To be done: Output the data word for word, dropping every image.
# Data shown start
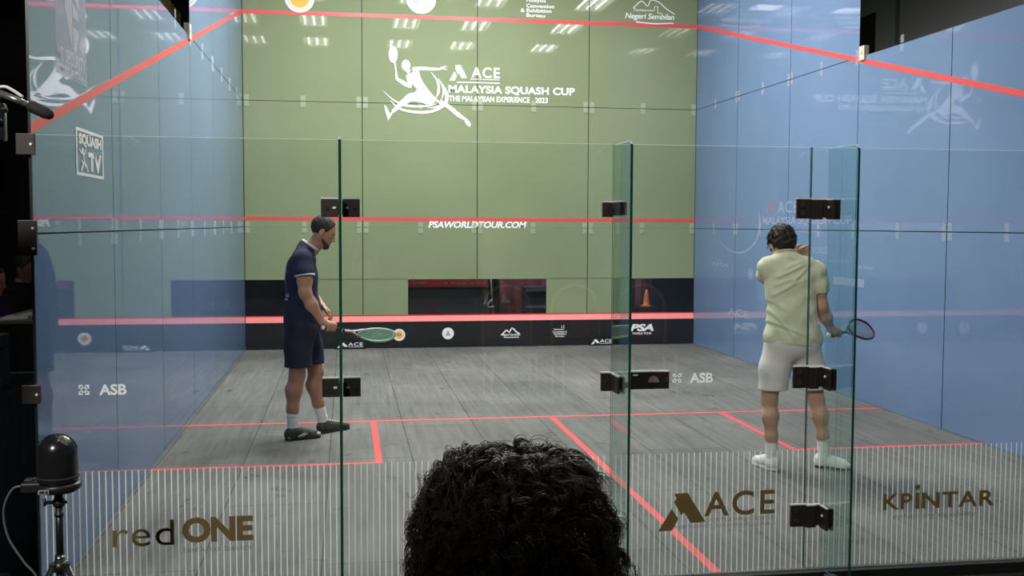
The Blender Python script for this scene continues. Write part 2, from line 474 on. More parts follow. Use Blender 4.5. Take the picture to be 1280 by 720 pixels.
# ---- hall shell
def slab(name, lo, hi, m):
    bm = B(); box(bm, lo, hi); return struct(obj(name, bm, m))
slab('floor_hall', (-9, -9, -0.42), (9, 15, -0.32), M['carpet'])
slab('wall_hall_right', (7.6, -9, -0.32), (7.8, 15, 6.2), M['grey_wall'])
bm = B(); box(bm, (7.57, 12.03, -0.32), (7.6, 12.12, 6.0)); struct(obj('trim_1', bm, mat('pale_trim_paint', (0.16, 0.16, 0.15), 0.6)))
bm = B(); box(bm, (7.585, 12.86, -0.32), (7.6, 13.9, 5.57)); struct(obj('door_2', bm, M['dark_wall']))
slab('wall_hall_left', (-9, -9, -0.32), (-8.8, 15, 6.2), M['dark_wall'])
slab('wall_hall_front', (-9, 14.8, -0.32), (9, 15, 6.2), M['dark_wall'])
slab('wall_hall_back', (-9, -9, -0.32), (9, -8.8, 6.2), M['dark_wall'])

# ---- ceiling with openings for the recessed fluorescent fixtures
LX = [-2.48, -0.54, 0.95, 2.95]; LY = [-0.85, 1.73, 4.31, 6.89]
CZ = 6.0; FW, FL = 0.30, 0.60
bm = B()
xs = [-9.0] + [q for x in LX for q in (x - FW, x + FW)] + [9.0]
ys = [-9.0] + [q for y in LY for q in (y - FL, y + FL)] + [15.0]
for i in range(len(xs) - 1):
    for j in range(len(ys) - 1):
        if i % 2 == 1 and j % 2 == 1: continue
        box(bm, (xs[i], ys[j], CZ), (xs[i + 1], ys[j + 1], CZ + 0.02))
struct(obj('ceiling', bm, M['ceil']))
def fixture(first):
    t = thing('ceiling_light', 'recessed fluorescent ceiling light with three bare tubes, mirrored in the green front wall', 'ceiling light', (0, 0, 0), 0, 'recessed ceiling lights over the court')
    bm = B()
    w, l, d = FW - 0.004, FL - 0.004, 0.10
    box(bm, (-w, -l, d), (w, l, d + 0.01))
    for x0, x1 in ((-w, -w + 0.01), (w - 0.01, w)): box(bm, (x0, -l, 0), (x1, l, d))
    for y0, y1 in ((-l, -l + 0.01), (l - 0.01, l)): box(bm, (-w, y0, 0), (w, y1, d))
    obj('housing', bm, M['fixture'], t)
    for x in (-0.19, 0, 0.19):
        bm = B(); tube(bm, [(x, -0.56, 0.05), (x, 0.56, 0.05)], 0.019, 8); obj('tube', bm, M['tube'], t)
    return t
fx0 = fixture(True); k = 0
for y in LY:
    for x in LX:
        if k == 0: fx0.location = (x, y, CZ)
        else: dup(fx0, (x, y, CZ))
        k += 1

# ---- court floor on its platform
bm = B(); box(bm, (-W - 0.05, -0.02, -0.06), (W + 0.05, L + 0.05, 0.0)); court_floor = struct(obj('floor', bm, M['floor']))
bm = B(); box(bm, (-W - 0.12, -0.10, -0.32), (W + 0.12, L + 0.12, -0.061)); struct(obj('trim_2', bm, M['matte_black']))
bm = B(); box(bm, (-W - 0.06, -0.06, -0.058), (W + 0.06, -0.022, -0.006)); struct(obj('trim_3', bm, mat('black_base_channel', (0.006, 0.006, 0.006), 0.45)))
def line(x0, y0, x1, y1, label):
    bm = B(); box(bm, (x0, y0, 0.0), (x1, y1, 0.0012)); obj('court_line', bm, M['red_floor'], court_floor, label=label)
line(-W, 4.262, W, 4.312, 'red short line running across the floor')
line(-0.025, 0, 0.025, 4.262, 'red half court line')
line(-W, 2.635, -1.575, 2.685, 'near edge of the left service box'); line(-1.625, 2.685, -1.575, 4.262, 'inner edge of the left service box')
line(1.575, 2.635, W, 2.685, 'near edge of the right service box'); line(1.575, 2.685, 1.625, 4.262, 'inner edge of the right service box')

# ---- front wall: green filmed glass in 1.6 m bays with clear strips above the tin
bm = B(); g = 0.006
cols = [-3.2, -1.6, 0.0, 1.6, 3.2]
def fpan(x0, x1, z0, z1): box(bm, (x0 + g, L, z0 + g * 0.6), (x1 - g, L + 0.012, z1 - g * 0.6))
for a, b in zip(cols, cols[1:]):
    fpan(a, b, 1.685, 3.405); fpan(a, b, 3.405, 5.15)
    fpan(a, b, 0.96, 1.691); fpan(a, b, 0.0, 0.42)
for a, b in ((-2.22, -1.6), (-1.6, -0.975), (1.0, 1.6), (1.6, 2.228)): box(bm, (a + (g if a in (-1.6, 1.6) else 0), L, 0.416), (b - (g if b in (-1.6, 1.6) else 0), L + 0.012, 0.97))
front = struct(obj('wall_front', bm, M['green']))
bm = B()
for z in (1.688, 3.405): box(bm, (-3.2, L + 0.012, z - 0.02), (3.2, L + 0.016, z + 0.02))
for x in (-1.6, 0, 1.6):
    for z0, z1 in (((0.98, 5.15), (0.0, 0.98))[:1] if x == 0 else ((0.0, 5.15),)): box(bm, (x - 0.02, L + 0.012, z0), (x + 0.02, L + 0.016, z1))
obj('joint', bm, M['seam'], front, label='dark joint lines between the green panels')
for a, b in ((-3.2, -2.22), (-0.975, 0.0), (0.004, 1.0), (2.228, 3.2)):
    bm = B(); box(bm, (a, L, 0.41), (b, L + 0.012, 0.964)); obj('clear_window', bm, M['dark_glass'], front, label='clear viewing strip above the tin')
def clip_bm(w=0.066, h=0.155):
    bm = B(); box(bm, (-w / 2, -0.012, 0.006), (w / 2, 0, h / 2)); box(bm, (-w / 2, -0.012, -h / 2), (w / 2, 0, -0.006)); tube(bm, [(0, -0.016, 0.035), (0, -0.012, 0.035)], 0.009, 8); tube(bm, [(0, -0.016, -0.035), (0, -0.012, -0.035)], 0.009, 8); return bm
c0 = None
c1 = None
def clip(parent, loc, rz):
    global c0, c1
    if abs(rz) > 0.1:
        if c1 is None:
            bm = B(); w, h = 0.055, 0.15; box(bm, (-w / 2, -0.003, -h / 2), (w / 2, 0, -0.006)); box(bm, (-w / 2, -0.003, 0.006), (w / 2, 0, h / 2)); o = c1 = obj('clip', bm, M['side_clip'], parent)
        else:
            o = c1.copy(); COL.objects.link(o); o.parent = parent
    elif c0 is None:
        c0 = obj('clip', clip_bm(), M['clip'], parent); o = c0
    else:
        o = c0.copy(); COL.objects.link(o); o.parent = parent
    o.location = loc; o.rotation_euler = (0, 0, rz)
for z in (1.688, 3.405):
    for x in (-3.155, -2.4, -1.645, -1.555, -0.8, -0.045, 0.045, 0.8, 1.555, 1.645, 2.4, 3.155): clip(front, (x, L - 0.0005, z), 0)
bm = B(); box(bm, (-W, L - 0.002, 4.57), (W, L, 4.62)); obj('out_line', bm, M['red'], front, label='red out line along the top of the front wall')
bm = B(); box(bm, (-W, L - 0.002, 1.782), (W, L, 1.828)); obj('service_line', bm, M['red'], front, label='red service line across the green wall')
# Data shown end
Result of this task:
The Blender Python script for this scene continues. Write part 2, from line 474 on. More parts follow. Use Blender 4.5. Take the picture to be 1280 by 720 pixels.
# ---- hall shell
def slab(name, lo, hi, m):
    bm = B(); box(bm, lo, hi); return struct(obj(name, bm, m))
slab('floor_hall', (-9, -9, -0.42), (9, 15, -0.32), M['carpet'])
slab('wall_hall_right', (7.6, -9, -0.32), (7.8, 15, 6.2), M['grey_wall'])
bm = B(); box(bm, (7.57, 12.03, -0.32), (7.6, 12.12, 6.0)); struct(obj('trim_1', bm, mat('pale_trim_paint', (0.16, 0.16, 0.15), 0.6)))
bm = B(); box(bm, (7.585, 12.86, -0.32), (7.6, 13.9, 5.57)); struct(obj('door_2', bm, M['dark_wall']))
slab('wall_hall_left', (-9, -9, -0.32), (-8.8, 15, 6.2), M['dark_wall'])
slab('wall_hall_front', (-9, 14.8, -0.32), (9, 15, 6.2), M['dark_wall'])
slab('wall_hall_back', (-9, -9, -0.32), (9, -8.8, 6.2), M['dark_wall'])

# ---- ceiling with openings for the recessed fluorescent fixtures
LX = [-2.48, -0.54, 0.95, 2.95]; LY = [-0.85, 1.73, 4.31, 6.89]
CZ = 6.0; FW, FL = 0.30, 0.60
bm = B()
xs = [-9.0] + [q for x in LX for q in (x - FW, x + FW)] + [9.0]
ys = [-9.0] + [q for y in LY for q in (y - FL, y + FL)] + [15.0]
for i in range(len(xs) - 1):
    for j in range(len(ys) - 1):
        if i % 2 == 1 and j % 2 == 1: continue
        box(bm, (xs[i], ys[j], CZ), (xs[i + 1], ys[j + 1], CZ + 0.02))
struct(obj('ceiling', bm, M['ceil']))
def fixture(first):
    t = thing('ceiling_light', 'recessed fluorescent ceiling light with three bare tubes, mirrored in the green front wall', 'ceiling light', (0, 0, 0), 0, 'recessed ceiling lights over the court')
    bm = B()
    w, l, d = FW - 0.004, FL - 0.004, 0.10
    box(bm, (-w, -l, d), (w, l, d + 0.01))
    for x0, x1 in ((-w, -w + 0.01), (w - 0.01, w)): box(bm, (x0, -l, 0), (x1, l, d))
    for y0, y1 in ((-l, -l + 0.01), (l - 0.01, l)): box(bm, (-w, y0, 0), (w, y1, d))
    obj('housing', bm, M['fixture'], t)
    for x in (-0.19, 0, 0.19):
        bm = B(); tube(bm, [(x, -0.56, 0.05), (x, 0.56, 0.05)], 0.019, 8); obj('tube', bm, M['tube'], t)
    return t
fx0 = fixture(True); k = 0
for y in LY:
    for x in LX:
        if k == 0: fx0.location = (x, y, CZ)
        else: dup(fx0, (x, y, CZ))
        k += 1

# ---- court floor on its platform
bm = B(); box(bm, (-W - 0.05, -0.02, -0.06), (W + 0.05, L + 0.05, 0.0)); court_floor = struct(obj('floor', bm, M['floor']))
bm = B(); box(bm, (-W - 0.12, -0.10, -0.32), (W + 0.12, L + 0.12, -0.061)); struct(obj('trim_2', bm, M['matte_black']))
bm = B(); box(bm, (-W - 0.06, -0.06, -0.058), (W + 0.06, -0.022, -0.006)); struct(obj('trim_3', bm, mat('black_base_channel', (0.006, 0.006, 0.006), 0.45)))
def line(x0, y0, x1, y1, label):
    bm = B(); box(bm, (x0, y0, 0.0), (x1, y1, 0.0012)); obj('court_line', bm, M['red_floor'], court_floor, label=label)
line(-W, 4.262, W, 4.312, 'red short line running across the floor')
line(-0.025, 0, 0.025, 4.262, 'red half court line')
line(-W, 2.635, -1.575, 2.685, 'near edge of the left service box'); line(-1.625, 2.685, -1.575, 4.262, 'inner edge of the left service box')
line(1.575, 2.635, W, 2.685, 'near edge of the right service box'); line(1.575, 2.685, 1.625, 4.262, 'inner edge of the right service box')

# ---- front wall: green filmed glass in 1.6 m bays with clear strips above the tin
bm = B(); g = 0.006
cols = [-3.2, -1.6, 0.0, 1.6, 3.2]
def fpan(x0, x1, z0, z1): box(bm, (x0 + g, L, z0 + g * 0.6), (x1 - g, L + 0.012, z1 - g * 0.6))
for a, b in zip(cols, cols[1:]):
    fpan(a, b, 1.685, 3.405); fpan(a, b, 3.405, 5.15)
    fpan(a, b, 0.96, 1.691); fpan(a, b, 0.0, 0.42)
for a, b in ((-2.22, -1.6), (-1.6, -0.975), (1.0, 1.6), (1.6, 2.228)): box(bm, (a + (g if a in (-1.6, 1.6) else 0), L, 0.416), (b - (g if b in (-1.6, 1.6) else 0), L + 0.012, 0.97))
front = struct(obj('wall_front', bm, M['green']))
bm = B()
for z in (1.688, 3.405): box(bm, (-3.2, L + 0.012, z - 0.02), (3.2, L + 0.016, z + 0.02))
for x in (-1.6, 0, 1.6):
    for z0, z1 in (((0.98, 5.15), (0.0, 0.98))[:1] if x == 0 else ((0.0, 5.15),)): box(bm, (x - 0.02, L + 0.012, z0), (x + 0.02, L + 0.016, z1))
obj('joint', bm, M['seam'], front, label='dark joint lines between the green panels')
for a, b in ((-3.2, -2.22), (-0.975, 0.0), (0.004, 1.0), (2.228, 3.2)):
    bm = B(); box(bm, (a, L, 0.41), (b, L + 0.012, 0.964)); obj('clear_window', bm, M['dark_glass'], front, label='clear viewing strip above the tin')
def clip_bm(w=0.066, h=0.155):
    bm = B(); box(bm, (-w / 2, -0.012, 0.006), (w / 2, 0, h / 2)); box(bm, (-w / 2, -0.012, -h / 2), (w / 2, 0, -0.006)); tube(bm, [(0, -0.016, 0.035), (0, -0.012, 0.035)], 0.009, 8); tube(bm, [(0, -0.016, -0.035), (0, -0.012, -0.035)], 0.009, 8); return bm
c0 = None
c1 = None
def clip(parent, loc, rz):
    global c0, c1
    if abs(rz) > 0.1:
        if c1 is None:
            bm = B(); w, h = 0.055, 0.15; box(bm, (-w / 2, -0.003, -h / 2), (w / 2, 0, -0.006)); box(bm, (-w / 2, -0.003, 0.006), (w / 2, 0, h / 2)); o = c1 = obj('clip', bm, M['side_clip'], parent)
        else:
            o = c1.copy(); COL.objects.link(o); o.parent = parent
    elif c0 is None:
        c0 = obj('clip', clip_bm(), M['clip'], parent); o = c0
    else:
        o = c0.copy(); COL.objects.link(o); o.parent = parent
    o.location = loc; o.rotation_euler = (0, 0, rz)
for z in (1.688, 3.405):
    for x in (-3.155, -2.4, -1.645, -1.555, -0.8, -0.045, 0.045, 0.8, 1.555, 1.645, 2.4, 3.155): clip(front, (x, L - 0.0005, z), 0)
bm = B(); box(bm, (-W, L - 0.002, 4.57), (W, L, 4.62)); obj('out_line', bm, M['red'], front, label='red out line along the top of the front wall')
bm = B(); box(bm, (-W, L - 0.002, 1.782), (W, L, 1.828)); obj('service_line', bm, M['red'], front, label='red service line across the green wall')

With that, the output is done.